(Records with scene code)
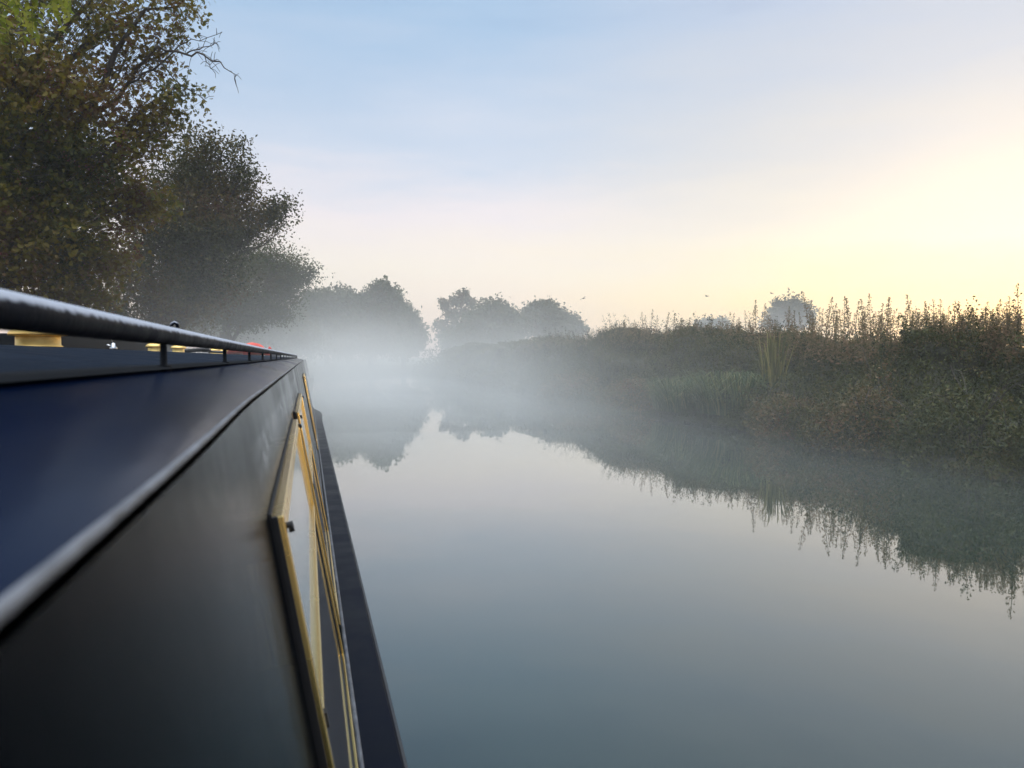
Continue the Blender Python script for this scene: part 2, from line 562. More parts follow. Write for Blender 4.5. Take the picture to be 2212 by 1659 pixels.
M['gold'] = vary(mat('gold', (.78, .58, .26), .32, 1), (.60, .42, .14), (.68, .50, .19), 3, 3, (.22, .30))
M['rubber'] = mat('rubber', (.006, .006, .007), .7)
M['glass'] = vary(mat('glass', (.1, .1, .105), .05, 0, .9), (.11, .115, .122), (.15, .155, .16), 6)
M['hopper_glass'] = vary(mat('hopper_glass', (.2, .22, .22), .06, 0, .9), (.26, .29, .295), (.34, .37, .37), 6)
M['red'] = vary(mat('red', (.55, .06, .035), .6), (.60, .05, .03), (.80, .11, .06), 12, bump=.4)
M['dark_cover'] = vary(mat('dark_cover', (.03, .032, .036), .7), (.016, .017, .02), (.05, .052, .056), 20, bump=.3)
M['cable'] = mat('cable', (.008, .008, .009), .3)
M['steel'] = mat('steel', (.5, .5, .5), .3, 1)
M['cream'] = vary(mat('cream', (.7, .68, .6), .5), (.6, .58, .5), (.78, .76, .7), 5)
M['bird'] = mat('bird', (.02, .018, .016), .8)

wm = mat('canal_water', (.007, .0175, .0085), .02)
wb = wm.node_tree.nodes['Principled BSDF']
wb.inputs['IOR'].default_value = 1.44
wb.inputs['Coat Weight'].default_value = 1.0         # coat layer added to strengthen the reflection
wb.inputs['Coat IOR'].default_value = 1.46
wb.inputs['Coat Roughness'].default_value = 0.02
wt = wm.node_tree
wco = N(wt, 'ShaderNodeTexCoord')
wmp = N(wt, 'ShaderNodeMapping')
wmp.inputs['Scale'].default_value = (1.0, 0.6, 1.0)
wt.links.new(wco.outputs['Object'], wmp.inputs[0])
wn = N(wt, 'ShaderNodeTexNoise')
wn.inputs['Scale'].default_value = 0.9
wn.inputs['Detail'].default_value = 3
wt.links.new(wmp.outputs[0], wn.inputs['Vector'])
wbp = N(wt, 'ShaderNodeBump')
wbp.inputs['Strength'].default_value = 0.10
wbp.inputs['Distance'].default_value = 0.02
wt.links.new(wn.outputs[0], wbp.inputs['Height'])
wt.links.new(wbp.outputs[0], wb.inputs['Normal'])
wt.links.new(wbp.outputs[0], wb.inputs['Coat Normal'])
M['water'] = wm

# ------------------------------------------------------------------ ground, banks, water
def Lx(y):
    return -2.15 + max(0.0, y - 36) ** 2 / 70


def Rx(y):
    return 7.05 + 0.22 * math.sin(y * 0.55) + 0.12 * math.sin(y * 1.7 + 1) + max(0.0, y - 46) ** 2 / 60


mb = MB()  # thin pale strip: the gunwale join's highlight put in as colour
mb.grid([[(x, y, 0) for x in (-900, 900)] for y in (-900, 900)])
tag(mb.obj('water', M['water']), kind='structure')

YS = list(np.arange(-12, 60, 1.0)) + list(np.arange(60, 130, 5.0)) + [200, 400, 850]
mb = MB()  # thin pale strip: the gunwale join's highlight put in as colour
mb.grid([[(Lx(min(y, 80)) - a, y, z + (0.05 * math.sin(y * 1.3 + a) if z > 0 else 0)) for a, z in ((0, -.3), (0.02, .30), (.5, .36), (1.6, .38), (2.4, .5), (4, .6), (9, .5), (60, .4), (800, .4))] for y in YS])
tag(mb.obj('left_bank', M['turf'], None, True), kind='structure')


def hedge_top(y):
    return 1.09 + 0.72 * min(1, max(0, (y - 5) / 13)) + 0.08 * math.sin(y * .9) + 0.06 * math.sin(y * 2.3)


mb = MB()  # thin pale strip: the gunwale join's highlight put in as colour
mb.grid([[(Rx(min(y, 110)) + a, y, z) for a, z in ((-.05, -.3), (.12, .06), (.5, .28), (1.2, .5), (2.0, .62), (3.6, .7), (10, .6), (60, .5), (800, .5))] for y in YS])
tag(mb.obj('right_bank', M['soil'], None, True), kind='structure')
mb = MB()  # thin pale strip: the gunwale join's highlight put in as colour
mb.grid([[(x, y, .35) for x in (-800, 900)] for y in (125, 860)])
tag(mb.obj('field', M['turf']), kind='structure')

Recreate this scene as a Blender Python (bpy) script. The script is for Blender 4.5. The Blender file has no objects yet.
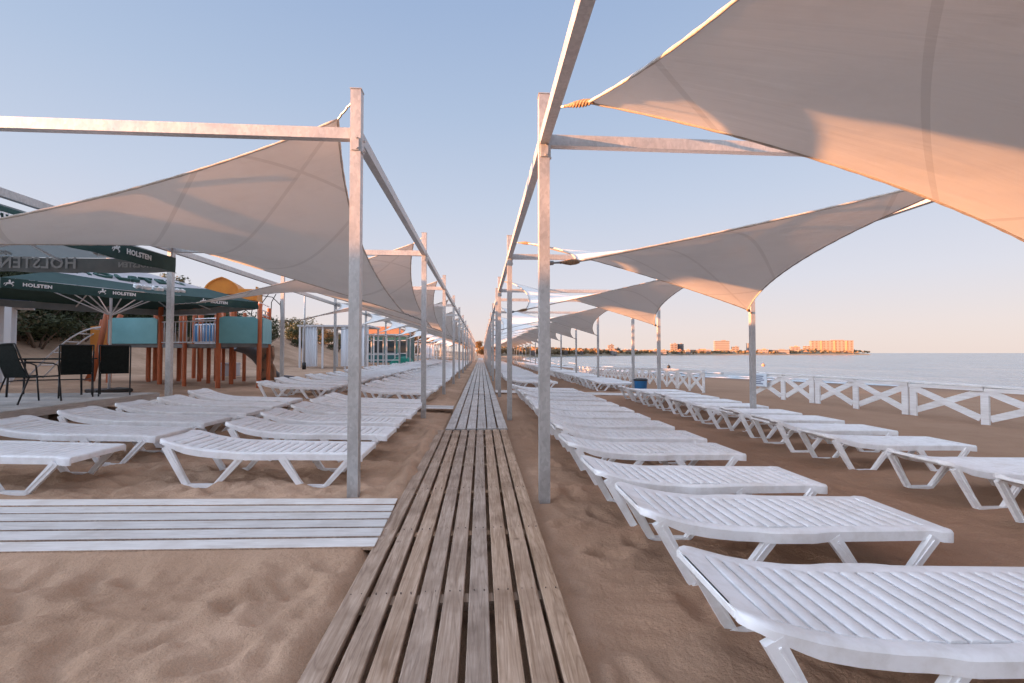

§ **The problem**
Skip the pictures and transcribe the rest of the records exactly.

§ **The response**
Continue the Blender Python script for this scene: part 2, from line 562. More parts follow. Write for Blender 4.5. Take the picture to be 2212 by 1659 pixels.
M['gold'] = vary(mat('gold', (.78, .58, .26), .32, 1), (.60, .42, .14), (.68, .50, .19), 3, 3, (.22, .30))
M['rubber'] = mat('rubber', (.006, .006, .007), .7)
M['glass'] = vary(mat('glass', (.1, .1, .105), .05, 0, .9), (.11, .115, .122), (.15, .155, .16), 6)
M['hopper_glass'] = vary(mat('hopper_glass', (.2, .22, .22), .06, 0, .9), (.26, .29, .295), (.34, .37, .37), 6)
M['red'] = vary(mat('red', (.55, .06, .035), .6), (.60, .05, .03), (.80, .11, .06), 12, bump=.4)
M['dark_cover'] = vary(mat('dark_cover', (.03, .032, .036), .7), (.016, .017, .02), (.05, .052, .056), 20, bump=.3)
M['cable'] = mat('cable', (.008, .008, .009), .3)
M['steel'] = mat('steel', (.5, .5, .5), .3, 1)
M['cream'] = vary(mat('cream', (.7, .68, .6), .5), (.6, .58, .5), (.78, .76, .7), 5)
M['bird'] = mat('bird', (.02, .018, .016), .8)

wm = mat('canal_water', (.007, .0175, .0085), .02)
wb = wm.node_tree.nodes['Principled BSDF']
wb.inputs['IOR'].default_value = 1.44
wb.inputs['Coat Weight'].default_value = 1.0         # coat layer added to strengthen the reflection
wb.inputs['Coat IOR'].default_value = 1.46
wb.inputs['Coat Roughness'].default_value = 0.02
wt = wm.node_tree
wco = N(wt, 'ShaderNodeTexCoord')
wmp = N(wt, 'ShaderNodeMapping')
wmp.inputs['Scale'].default_value = (1.0, 0.6, 1.0)
wt.links.new(wco.outputs['Object'], wmp.inputs[0])
wn = N(wt, 'ShaderNodeTexNoise')
wn.inputs['Scale'].default_value = 0.9
wn.inputs['Detail'].default_value = 3
wt.links.new(wmp.outputs[0], wn.inputs['Vector'])
wbp = N(wt, 'ShaderNodeBump')
wbp.inputs['Strength'].default_value = 0.10
wbp.inputs['Distance'].default_value = 0.02
wt.links.new(wn.outputs[0], wbp.inputs['Height'])
wt.links.new(wbp.outputs[0], wb.inputs['Normal'])
wt.links.new(wbp.outputs[0], wb.inputs['Coat Normal'])
M['water'] = wm

# ------------------------------------------------------------------ ground, banks, water
def Lx(y):
    return -2.15 + max(0.0, y - 36) ** 2 / 70


def Rx(y):
    return 7.05 + 0.22 * math.sin(y * 0.55) + 0.12 * math.sin(y * 1.7 + 1) + max(0.0, y - 46) ** 2 / 60


mb = MB()  # thin pale strip: the gunwale join's highlight put in as colour
mb.grid([[(x, y, 0) for x in (-900, 900)] for y in (-900, 900)])
tag(mb.obj('water', M['water']), kind='structure')

YS = list(np.arange(-12, 60, 1.0)) + list(np.arange(60, 130, 5.0)) + [200, 400, 850]
mb = MB()  # thin pale strip: the gunwale join's highlight put in as colour
mb.grid([[(Lx(min(y, 80)) - a, y, z + (0.05 * math.sin(y * 1.3 + a) if z > 0 else 0)) for a, z in ((0, -.3), (0.02, .30), (.5, .36), (1.6, .38), (2.4, .5), (4, .6), (9, .5), (60, .4), (800, .4))] for y in YS])
tag(mb.obj('left_bank', M['turf'], None, True), kind='structure')


def hedge_top(y):
    return 1.09 + 0.72 * min(1, max(0, (y - 5) / 13)) + 0.08 * math.sin(y * .9) + 0.06 * math.sin(y * 2.3)


mb = MB()  # thin pale strip: the gunwale join's highlight put in as colour
mb.grid([[(Rx(min(y, 110)) + a, y, z) for a, z in ((-.05, -.3), (.12, .06), (.5, .28), (1.2, .5), (2.0, .62), (3.6, .7), (10, .6), (60, .5), (800, .5))] for y in YS])
tag(mb.obj('right_bank', M['soil'], None, True), kind='structure')
mb = MB()  # thin pale strip: the gunwale join's highlight put in as colour
mb.grid([[(x, y, .35) for x in (-800, 900)] for y in (125, 860)])
tag(mb.obj('field', M['turf']), kind='structure')

Recreate this scene as a Blender Python (bpy) script. The script is for Blender 4.5. The Blender file has no objects yet.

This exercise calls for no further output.